Why is there a difference between starting with a "0" and "3" for approx

Question

I was attempting an approximated value of pi through the formula of pi= 3 + (4/(2*3*4)) - (4/(4*5*6)) + (4/(6*7*8)) - … (and so on). However, my code (shown below) had 2 separate answers (3.1415926535900383 and 3.141592653590042) when:

1. approx variable started with "0" and "3" respectively
2. n=10000

Does anyone know why?

def approximate_pi(n):
    approx=0
    deno=2
    if n == 1:
        return 3
    for x in range(n-1):
        if x%2:
            approx -= 4/((deno)*(deno+1)*(deno+2))
        else:
            approx += 4/((deno)*(deno+1)*(deno+2))
        deno+=2
    return approx+3

and

def approximate_pi(n):
    approx=3
    deno=2
    if n == 1:
        return 3
    for x in range(n-1):
        if x%2:
            approx -= 4/((deno)*(deno+1)*(deno+2))
        else:
            approx += 4/((deno)*(deno+1)*(deno+2))
        deno+=2
    return approx

Answer 1

I think is because you can't have exact float numbers in pc.
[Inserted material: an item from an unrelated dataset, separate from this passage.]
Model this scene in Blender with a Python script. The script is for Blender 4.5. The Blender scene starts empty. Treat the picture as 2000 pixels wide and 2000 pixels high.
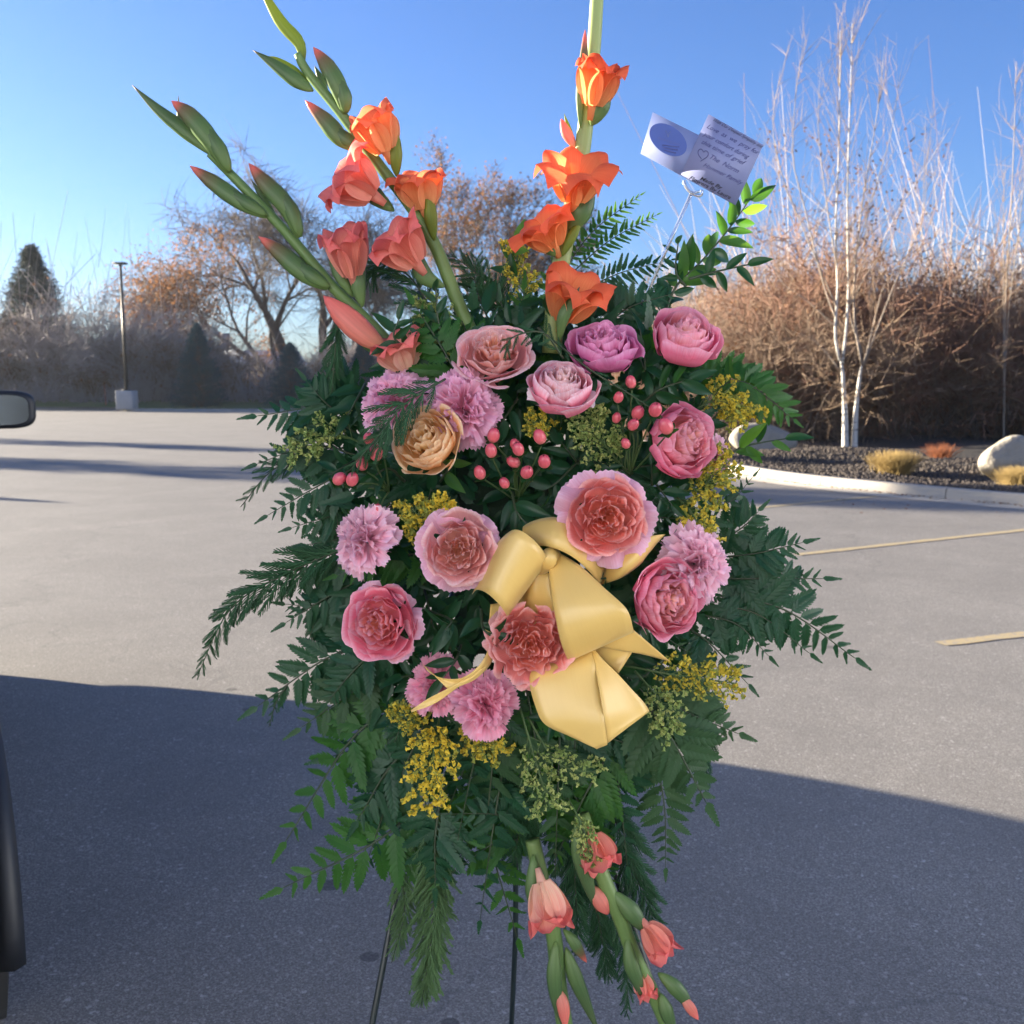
import bpy, math, random
import numpy as np
from mathutils import Vector, Matrix

rnd = random.Random(7)
rng = np.random.default_rng(7)
SC = bpy.context.scene
COL = SC.collection
rad = math.radians

# ------------------------------------------------------------------ camera
H_CAM, FPX, PITCH = 1.5, 2000.0, rad(7.3)
cam_d = bpy.data.cameras.new('camera'); cam = bpy.data.objects.new('camera', cam_d); COL.objects.link(cam)
cam_d.sensor_width = 36.0; cam_d.lens = 36.0
cam.location = (0, 0, H_CAM); cam.rotation_euler = (math.pi/2 - PITCH, 0, 0)
cam_d.clip_start = 0.02; cam_d.clip_end = 3000
cam_d.dof.use_dof = True; cam_d.dof.focus_distance = 1.12; cam_d.dof.aperture_fstop = 14.0
SC.camera = cam

# ------------------------------------------------------------------ world, sun, exposure
SUN_EL, SUN_AZ = rad(10.0), rad(67.0)          # azimuth counted from +Y towards -X (left of the view)
world = bpy.data.worlds.new('World'); SC.world = world; world.use_nodes = True
wn = world.node_tree.nodes; wl = world.node_tree.links
sky = wn.new('ShaderNodeTexSky'); sky.sky_type = 'NISHITA'; sky.sun_disc = False
sky.sun_elevation = SUN_EL; sky.sun_rotation = -SUN_AZ
sky.altitude = 200; sky.air_density = 1.0; sky.dust_density = 1.1; sky.ozone_density = 2.5
bg = wn['Background']; bg.inputs['Strength'].default_value = 0.075
tint = wn.new('ShaderNodeMix'); tint.data_type = 'RGBA'; tint.blend_type = 'MULTIPLY'; tint.inputs[0].default_value = 1
tint.inputs[7].default_value = (.315, .415, .655, 1)      # clear winter air: a deeper blue all over the dome
wl.new(sky.outputs[0], tint.inputs[6]); wl.new(tint.outputs[2], bg.inputs['Color'])
sun_d = bpy.data.lights.new('sun', 'SUN'); sun_d.energy = 5.0; sun_d.angle = rad(0.55); sun_d.color = (1.0, 0.88, 0.69)
sun = bpy.data.objects.new('sun', sun_d); COL.objects.link(sun)
SV = Vector((-math.sin(SUN_AZ)*math.cos(SUN_EL), math.cos(SUN_AZ)*math.cos(SUN_EL), math.sin(SUN_EL)))
sun.rotation_euler = SV.to_track_quat('Z', 'Y').to_euler(); sun.location = (0, 0, 30)
SC.view_settings.view_transform = 'Standard'; SC.view_settings.look = 'None'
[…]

More info you can get here: Why can't decimal numbers be represented exactly in binary?

Answer 2

It is because of the way float is in python. If you do not have the digit before the decimal it gives 3 extra precision digits(from my trial). This changes the answer because when you start with 0, you get a different calculation altogether.

Answer 3

An approximation algorithm approximates. Neither number is the true value of π. Your two versions start at different starting points, so why are you surprised that they give you slightly different approximations? What matters is that the longer you run them, the further they will both converge to the true value.

Note that this is not an artifact of the finite-precision representation of floats. While floating point rounding will affect your results, you would see differences even with unlimited precision arithmetic.